[Start Recorded information]

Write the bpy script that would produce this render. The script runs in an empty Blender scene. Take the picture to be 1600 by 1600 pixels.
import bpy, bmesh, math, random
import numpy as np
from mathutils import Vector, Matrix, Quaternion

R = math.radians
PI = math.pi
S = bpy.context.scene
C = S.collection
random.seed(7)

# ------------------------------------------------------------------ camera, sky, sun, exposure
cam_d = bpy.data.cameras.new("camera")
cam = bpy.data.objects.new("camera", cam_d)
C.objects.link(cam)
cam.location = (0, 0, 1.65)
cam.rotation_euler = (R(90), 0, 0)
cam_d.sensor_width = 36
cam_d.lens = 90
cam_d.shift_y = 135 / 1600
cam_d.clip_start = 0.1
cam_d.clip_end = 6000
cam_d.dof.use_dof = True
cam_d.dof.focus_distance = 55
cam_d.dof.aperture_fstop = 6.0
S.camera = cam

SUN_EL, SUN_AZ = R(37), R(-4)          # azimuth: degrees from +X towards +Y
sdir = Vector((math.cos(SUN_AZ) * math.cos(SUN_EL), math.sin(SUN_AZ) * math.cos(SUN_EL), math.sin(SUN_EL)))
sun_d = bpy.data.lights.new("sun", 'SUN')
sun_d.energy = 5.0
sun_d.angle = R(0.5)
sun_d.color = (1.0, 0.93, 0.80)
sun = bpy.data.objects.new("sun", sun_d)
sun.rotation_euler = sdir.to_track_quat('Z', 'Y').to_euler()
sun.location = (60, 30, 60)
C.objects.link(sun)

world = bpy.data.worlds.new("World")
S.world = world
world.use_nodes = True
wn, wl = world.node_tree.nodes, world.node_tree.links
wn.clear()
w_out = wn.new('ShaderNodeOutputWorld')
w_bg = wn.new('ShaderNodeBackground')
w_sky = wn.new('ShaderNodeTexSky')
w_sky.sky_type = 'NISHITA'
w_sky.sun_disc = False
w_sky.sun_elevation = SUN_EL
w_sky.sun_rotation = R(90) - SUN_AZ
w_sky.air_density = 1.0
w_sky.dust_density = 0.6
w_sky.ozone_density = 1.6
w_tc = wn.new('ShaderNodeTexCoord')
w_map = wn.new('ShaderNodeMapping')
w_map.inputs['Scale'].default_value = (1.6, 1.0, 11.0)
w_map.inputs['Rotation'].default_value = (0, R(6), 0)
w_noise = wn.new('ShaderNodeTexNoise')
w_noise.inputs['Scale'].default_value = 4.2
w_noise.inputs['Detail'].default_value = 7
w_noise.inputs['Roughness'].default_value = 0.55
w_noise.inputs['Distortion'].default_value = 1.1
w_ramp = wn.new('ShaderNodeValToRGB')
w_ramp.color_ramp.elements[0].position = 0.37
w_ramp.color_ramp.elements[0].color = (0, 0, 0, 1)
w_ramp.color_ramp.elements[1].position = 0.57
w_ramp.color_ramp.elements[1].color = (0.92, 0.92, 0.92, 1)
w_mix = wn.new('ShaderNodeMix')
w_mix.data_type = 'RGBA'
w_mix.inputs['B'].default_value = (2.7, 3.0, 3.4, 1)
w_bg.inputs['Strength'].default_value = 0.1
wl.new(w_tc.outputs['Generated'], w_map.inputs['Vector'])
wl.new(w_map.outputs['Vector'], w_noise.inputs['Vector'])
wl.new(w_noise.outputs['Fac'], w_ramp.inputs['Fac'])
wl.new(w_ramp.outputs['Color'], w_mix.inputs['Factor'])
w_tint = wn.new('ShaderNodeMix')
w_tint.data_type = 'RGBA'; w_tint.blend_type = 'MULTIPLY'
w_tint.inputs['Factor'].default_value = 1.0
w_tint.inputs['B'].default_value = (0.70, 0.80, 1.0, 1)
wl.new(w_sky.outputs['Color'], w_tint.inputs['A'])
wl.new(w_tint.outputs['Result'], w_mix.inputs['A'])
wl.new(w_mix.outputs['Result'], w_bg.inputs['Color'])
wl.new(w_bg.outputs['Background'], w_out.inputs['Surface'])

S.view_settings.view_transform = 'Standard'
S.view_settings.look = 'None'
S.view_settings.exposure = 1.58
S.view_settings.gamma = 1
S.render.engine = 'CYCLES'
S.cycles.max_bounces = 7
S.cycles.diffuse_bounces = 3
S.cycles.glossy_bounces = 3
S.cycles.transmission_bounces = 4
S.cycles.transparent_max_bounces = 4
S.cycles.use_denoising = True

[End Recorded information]

Set problem> Please transcribe, exactly and with nothing added, the lines from the first line of the material above through the line that contains "S.camera = cam".

Complete output>
Write the bpy script that would produce this render. The script runs in an empty Blender scene. Take the picture to be 1600 by 1600 pixels.
import bpy, bmesh, math, random
import numpy as np
from mathutils import Vector, Matrix, Quaternion

R = math.radians
PI = math.pi
S = bpy.context.scene
C = S.collection
random.seed(7)

# ------------------------------------------------------------------ camera, sky, sun, exposure
cam_d = bpy.data.cameras.new("camera")
cam = bpy.data.objects.new("camera", cam_d)
C.objects.link(cam)
cam.location = (0, 0, 1.65)
cam.rotation_euler = (R(90), 0, 0)
cam_d.sensor_width = 36
cam_d.lens = 90
cam_d.shift_y = 135 / 1600
cam_d.clip_start = 0.1
cam_d.clip_end = 6000
cam_d.dof.use_dof = True
cam_d.dof.focus_distance = 55
cam_d.dof.aperture_fstop = 6.0
S.camera = cam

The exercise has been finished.